Но дело не в этом. Дело в том – как МЫСЛИТЬ о недавно прошедшем. Автор, как и его друг Салабин, – человек непонятный: ни ругается, ни рыдает, ни смеётся – он мыслит в общепринятом русле без всякого напряжения, специально воссоздаёт беллетристическую картину жизни для массового читателя. Чтобы “легко читалось”? Автор ещё более расслаблен, безволен, безынициативен, чем его “герой”. Когда всё развалилось, он направляет “героя” к библейским проповедям, ещё больше смиряться? “Герой” и так смирный дальше некуда. Автор смирнее любого смирного. Неужели он не видит никакого другого пути для людей? По-моему, преступное неуважение к человеческой личности после вежа Просвещения и почти вежа Атеизма.

И что наши писатели всё обращаются мыслями назад подумали бы вперёд, увидели бы больше хорошего: мысли о будущем не портят лицо разочарованием. А мрачное прошлое противно выглядит на всей фигуре.

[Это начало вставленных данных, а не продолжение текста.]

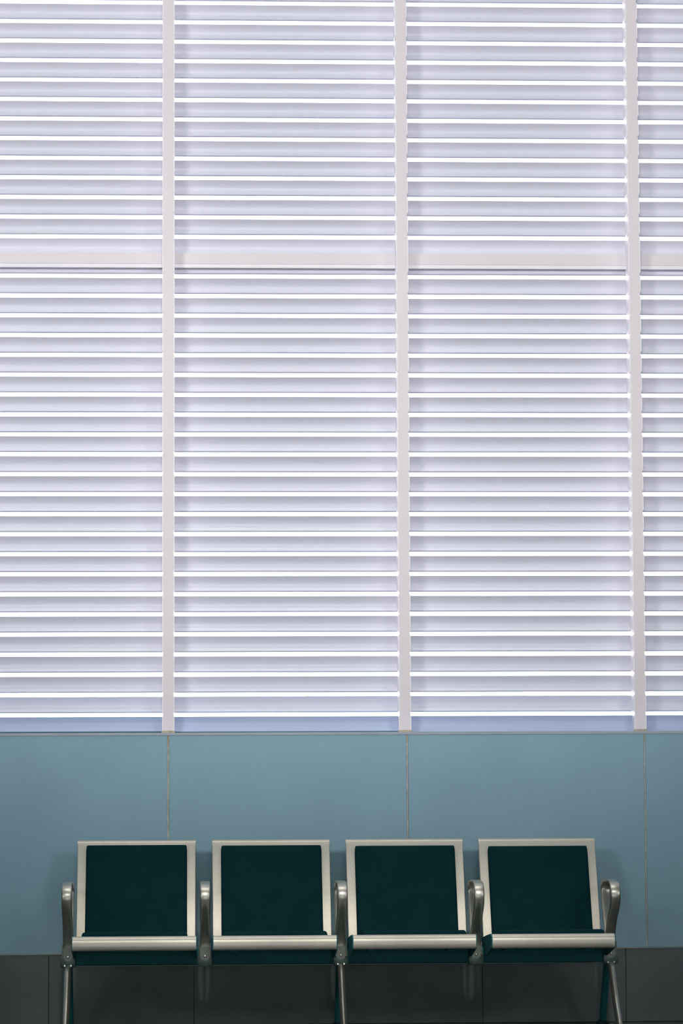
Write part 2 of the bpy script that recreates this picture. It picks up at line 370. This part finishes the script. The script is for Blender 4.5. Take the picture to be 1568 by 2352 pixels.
# outline of the bent shell, seen from the side (y, z): front nose -> pan -> back -> top
pan = smooth_path([(-.800, .384), (-.70, .368), (-.58, .350), (-.49, .342), (-.446, .352), (-.425, .385), (-.375, .50), (-.32, .618), (-.27, .728), (-.257, .752)], 5)
SEATS = [(-.1278, .7455), (.4243, .742), (.9745, .738), (1.5235, .734)]
hw_s = 0.2425
seat_label = ['seat', 'seat', 'seat', 'seat']
for k, (cx, ptopz) in enumerate(SEATS):
    bm = bmesh.new(); skin_rings(bm, ribbon(bm, pan, hw_s, 0.014, 0.003), x0=cx)
    seat = bp(finish(bm, 'seat', M_metal, None, True, 35))
    # rounded front edge
    bm = bmesh.new()
    nose = [(-.800, .392), (-.812, .3955), (-.824, .3962), (-.835, .3925), (-.8425, .3865), (-.847, .3785), (-.8492, .3695), (-.850, .361), (-.8492, .3525), (-.8465, .3455), (-.840, .3405), (-.828, .339), (-.805, .3405), (-.792, .36), (-.792, .380)]
    prism_x(bm, nose, cx-hw_s+.0005, cx+hw_s-.0005); o = finish(bm, 'front_edge', M_metal, seat, True, 50); o.matrix_parent_inverse = Matrix.Identity(4)
    # top edge
    bm = bmesh.new()
    tp = [(-.2685, .744), (-.262, .757), (-.254, .7645), (-.244, .7665), (-.235, .763), (-.231, .755), (-.235, .746), (-.250, .742)]
    prism_x(bm, tp, cx-hw_s+.0005, cx+hw_s-.0005); finish(bm, 'top_edge', M_metal, seat, True, 50)
    # turned-down side flanges of the pan
    for s in (-1, 1):
        sf = [(-.838, .386), (-.815, .3945), (-.79, .3955), (-.60, .381), (-.432, .3655), (-.418, .335), (-.48, .300), (-.60, .300), (-.80, .335), (-.835, .343)]
        bm = bmesh.new(); xx = cx+s*(hw_s+.0006); prism_x(bm, sf, xx-.003, xx+.003); finish(bm, 'side_flange', M_beam, seat)
    # cushions: one sewn pad for the pan, one for the back
    pc = cx+0.0005
    sp_ = smooth_path([(-.806, .4015), (-.76, .394), (-.66, .378), (-.56, .363), (-.49, .358)], 5)
    bm = bmesh.new(); skin_rings(bm, ribbon(bm, sp_, .2085, .028, .010, True), x0=pc)
    finish(bm, 'seat_cushion', M_pad, seat, True, 70)
    t1 = (ptopz-.385)/(.752-.385)
    bk = []
    bz = smooth_path([(-.462, .372), (-.441, .400), (-.391, .508), (-.336, .626), (-.286, .736)], 8)
    bz = [q for q in bz if q.y < ptopz-0.006]
    d = (bz[-1]-bz[-2]).normalized(); bz.append(bz[-1]+d*((ptopz-bz[-1].y)/d.y))
    pb = []                               # even resampling so the rounded end has enough rings
    for a, b in zip(bz[:-1], bz[1:]): pb.append(a)
    e = pb[-1]; f_ = bz[-1]
    for q in (0.35, 0.6, 0.78, 0.9, 0.97): pb.append(e.lerp(f_, q))
    pb.append(f_)
    bm = bmesh.new(); skin_rings(bm, ribbon(bm, pb, .2065, .026, .010, True), x0=pc)
    finish(bm, 'back_cushion', M_pad, seat, True, 70)
    # support arms from the beam to the pan
    for s in (-1, 1):
        bm = bmesh.new(); box(bm, cx+s*.16-.02, cx+s*.16+.02, -.70, -.40, .322, .340, .003, 1)
        finish(bm, 'support_arm', M_beam, seat)

# beam
bm = bmesh.new(); box(bm, -.425, 1.818, -.505, -.415, .268, .330, .004, 2); beam = bp(finish(bm, 'beam', M_beam, None, True, 40))
bm = bmesh.new(); box(bm, -.40, 1.79, -.511, -.409, .2645, .2685, .0008, 1); finish(bm, 'bottom_lip', M_brk, beam)

arm_path = smooth_path([(-.503, .312), (-.512, .36), (-.540, .408), (-.592, .452), (-.650, .486), (-.686, .520), (-.690, .552), (-.672, .578), (-.640, .592), (-.58, .597), (-.50, .597),
                        (-.432, .594), (-.395, .580), (-.385, .556), (-.402, .515), (-.446, .442), (-.482, .385), (-.492, .34)], 5)
ARMS = [-.3985, .1510, .6983, 1.2450, 1.7920]
for k, ax in enumerate(ARMS):
    bm = bmesh.new(); rg = ribbon(bm, arm_path, .0205, .010, .006)
    n = len(rg)
    skin_rings(bm, rg, closed=False, x0=ax)
    arm = bp(finish(bm, 'armrest', M_alu, None, True, 60))
    # bracket: U-shaped plate with a rounded foot
    bm = bmesh.new(); pr = []
    for q in range(13):
        t = math.pi*q/12; pr.append((ax-.019*math.cos(t), .303-.0165*math.sin(t)))
    pr += [(ax+.0225, .338), (ax+.0245, .352), (ax+.021, .352), (ax+.017, .340), (ax-.017, .340), (ax-.021, .352), (ax-.0245, .352), (ax-.0225, .338)]
    prism_y(bm, pr, -.532, -.506)
    br = bp(finish(bm, 'armrest_bracket', M_clip, None, True, 40))
    for s in (-1, 1):
        bm = bmesh.new(); box(bm, ax+s*.0215-.0022, ax+s*.0215+.0022, -.540, -.470, .300, .350, .001, 1); finish(bm, 'bracket_cheek', M_clip, br)
    bm = bmesh.new(); lathe(bm, [(.0055, 0), (.0055, .003), (.004, .005), (.0015, .006)], (ax, -.532, .3035), 'Y', 12); finish(bm, 'bolt', M_bolt, br)
    # mounting block under the bracket
    bm = bmesh.new(); box(bm, ax-.031, ax+.031, -.528, -.395, .262, .306, .003, 2)
    blk = bp(finish(bm, 'mounting_block', M_brk, None, True, 40))
    if k in (0, 2, 4):
        for s in (-1, 1):
            bm = bmesh.new(); lathe(bm, [(.005, 0), (.005, .003), (.003, .005)], (ax+s*.0125, -.528, .269), 'Y', 10); finish(bm, 'bolt', M_bolt, blk)
        bm = bmesh.new(); pf = smooth_path([(-.505, .263), (-.555, .235), (-.655, .13), (-.762, .034), (-.785, .016)], 5)
        tube(bm, [(ax, q.x, q.y) for q in pf], .0145, 18); leg = bp(finish(bm, 'leg', M_alu, None, True, 60))
        bm = bmesh.new(); lathe(bm, [(.022, 0), (.026, .003), (.026, .010), (.018, .016), (.012, .022)], (ax, -.782, .0002), 'Z', 20); finish(bm, 'glide', M_glide, leg, True, 40)
        bm = bmesh.new(); pf = smooth_path([(-.415, .263), (-.385, .235), (-.32, .135), (-.255, .034), (-.243, .016)], 5)
        tube(bm, [(ax, q.x, q.y) for q in pf], .0145, 18); leg = bp(finish(bm, 'leg', M_beam, None, True, 60)); leg['label'] = 'dark rear leg in shadow'  # rear leg's shade is put into its darker material
        bm = bmesh.new(); lathe(bm, [(.022, 0), (.026, .003), (.026, .010), (.018, .016), (.012, .022)], (ax, -.243, .0002), 'Z', 20); finish(bm, 'glide', M_glide, leg, True, 40)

Душевно-духовная расслабленность пошла от вековой задавленности мысли: за смелую мысль сжигали на костре, вешали, четвертовали, сажали в тюрьму, загоняли в лагеря. Отучили людей мыслить – зомбировали проповедями. Это вошло и в плоть, и в кровь, и в гены поколений.

Литературе, как искусству, нет никакого дела до “реальной действительности”, она создаёт свою ХУДОЖЕСТВЕННУЮ картину с героями-персонажами – произведение ума, воображения и оригинального осмысления Писателя, поднявшегося над действительностью.

Может быть у нас такой Писатель?

Должен быть! Обязан. Такой великой стране нужны нерушимые сокровища: основательный дом гражданина и цитадель писательского духа для самостояния человека! Как же содержать огромную страну без воли и энергии в людях? Нельзя предавать и сдаваться. Писатель может знать выход из постоянного тупика – путей может быть больше, чем два, три, четыре… Когда же придёт НЕВЯЛЫЙ Писатель?

Этот будущий писатель знает: если своему персонажу покажет для мысли один, два, три пути – значит снова обманет читателя. В жизни ходов больше, чем на шахматной доске, а в его творческом воображении мыслительных вариантов больше, чем он знал до сих пор.

Не только речь о писателе, любой человек, если он сумеет ОТСТРАНИТЬСЯ от накопленного в себе количества булыжников из мнимых вер, сомнительных знаний и неудачных опытов, откроет в себе кладезь НОВЫХ мыслей о жизни и о себе, тем и заполнит вечную духовную пустоту.

Собственное мышление должно стать популярным, внушать веру в самого себя.

Мыслей о будущем так не хватает! Пусть идеализм, утопизм, даже присущая нашим писателям наивность могли бы сгодиться для выхода из современной духовной стагнации. Серьёзное дело писать роман в период, когда читатель не верит, что писатель скажет что-нибудь новое, а прошедшее он давно знает сам. Хочется, чтобы современный писатель был смелее и мудрее любого читателя.